• [Exercise instructions]
Collect all the lines that mention the word "scene".

• [Source data]
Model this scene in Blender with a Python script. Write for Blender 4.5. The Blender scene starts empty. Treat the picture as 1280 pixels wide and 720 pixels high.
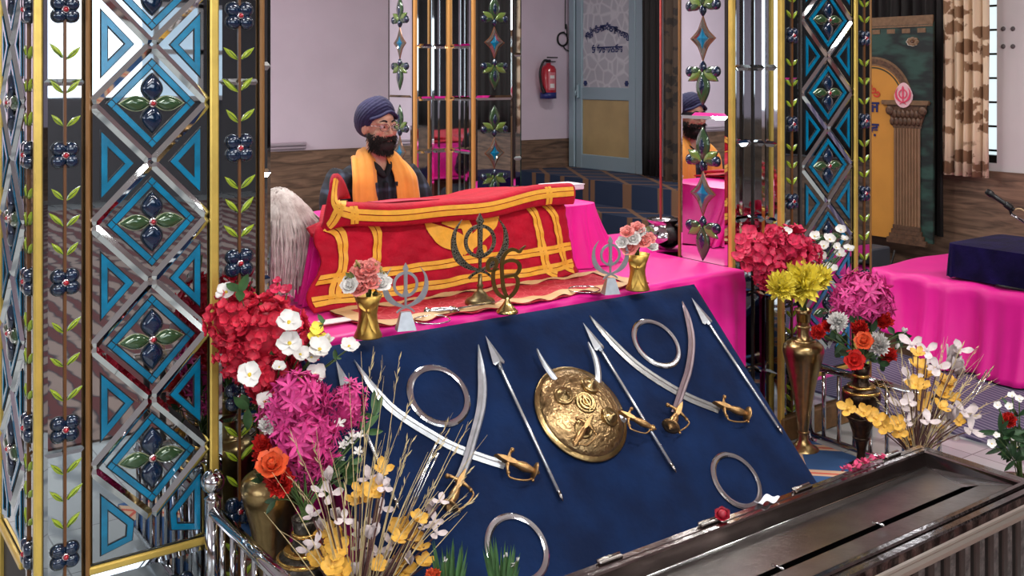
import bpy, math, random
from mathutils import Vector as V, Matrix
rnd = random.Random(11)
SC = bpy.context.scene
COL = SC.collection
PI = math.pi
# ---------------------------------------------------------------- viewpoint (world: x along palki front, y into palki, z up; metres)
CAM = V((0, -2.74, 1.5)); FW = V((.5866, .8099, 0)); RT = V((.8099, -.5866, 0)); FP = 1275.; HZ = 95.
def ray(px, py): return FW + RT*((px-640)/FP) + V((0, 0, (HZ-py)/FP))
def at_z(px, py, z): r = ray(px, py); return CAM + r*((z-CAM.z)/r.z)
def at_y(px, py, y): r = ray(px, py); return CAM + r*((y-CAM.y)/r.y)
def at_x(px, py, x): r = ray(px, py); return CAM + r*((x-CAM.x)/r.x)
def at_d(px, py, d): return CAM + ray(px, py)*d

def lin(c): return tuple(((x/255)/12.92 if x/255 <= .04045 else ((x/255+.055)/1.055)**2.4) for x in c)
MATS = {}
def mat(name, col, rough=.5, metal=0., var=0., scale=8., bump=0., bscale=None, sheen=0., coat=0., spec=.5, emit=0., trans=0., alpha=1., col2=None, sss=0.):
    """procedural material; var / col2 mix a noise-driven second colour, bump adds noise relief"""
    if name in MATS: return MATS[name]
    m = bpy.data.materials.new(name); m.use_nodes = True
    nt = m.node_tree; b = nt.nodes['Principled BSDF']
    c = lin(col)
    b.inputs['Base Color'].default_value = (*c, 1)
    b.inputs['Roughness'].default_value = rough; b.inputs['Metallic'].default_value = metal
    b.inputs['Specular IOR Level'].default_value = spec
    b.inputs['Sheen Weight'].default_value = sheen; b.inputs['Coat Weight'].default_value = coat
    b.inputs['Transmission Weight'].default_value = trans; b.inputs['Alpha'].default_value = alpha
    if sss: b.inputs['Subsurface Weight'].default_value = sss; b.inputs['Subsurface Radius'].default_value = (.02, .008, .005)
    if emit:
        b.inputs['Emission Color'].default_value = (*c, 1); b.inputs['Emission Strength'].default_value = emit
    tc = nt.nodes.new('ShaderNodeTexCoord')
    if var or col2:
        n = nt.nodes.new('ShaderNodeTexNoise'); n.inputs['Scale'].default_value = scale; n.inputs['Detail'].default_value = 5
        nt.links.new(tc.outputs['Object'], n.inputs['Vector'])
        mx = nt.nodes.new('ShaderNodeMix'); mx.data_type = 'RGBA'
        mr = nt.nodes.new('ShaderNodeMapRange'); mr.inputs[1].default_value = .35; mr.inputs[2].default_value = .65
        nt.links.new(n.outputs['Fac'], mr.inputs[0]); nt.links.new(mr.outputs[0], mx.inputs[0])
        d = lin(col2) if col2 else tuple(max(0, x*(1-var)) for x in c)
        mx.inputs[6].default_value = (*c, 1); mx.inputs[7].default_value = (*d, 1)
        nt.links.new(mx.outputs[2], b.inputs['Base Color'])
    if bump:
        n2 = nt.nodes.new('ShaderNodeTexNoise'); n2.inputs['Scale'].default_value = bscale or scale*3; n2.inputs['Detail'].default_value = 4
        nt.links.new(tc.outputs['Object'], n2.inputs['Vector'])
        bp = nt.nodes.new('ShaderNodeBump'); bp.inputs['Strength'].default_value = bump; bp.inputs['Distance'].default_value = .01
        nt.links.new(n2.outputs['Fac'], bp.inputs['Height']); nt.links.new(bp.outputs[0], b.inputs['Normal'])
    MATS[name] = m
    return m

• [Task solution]
Model this scene in Blender with a Python script. Write for Blender 4.5. The Blender scene starts empty. Treat the picture as 1280 pixels wide and 720 pixels high.
SC = bpy.context.scene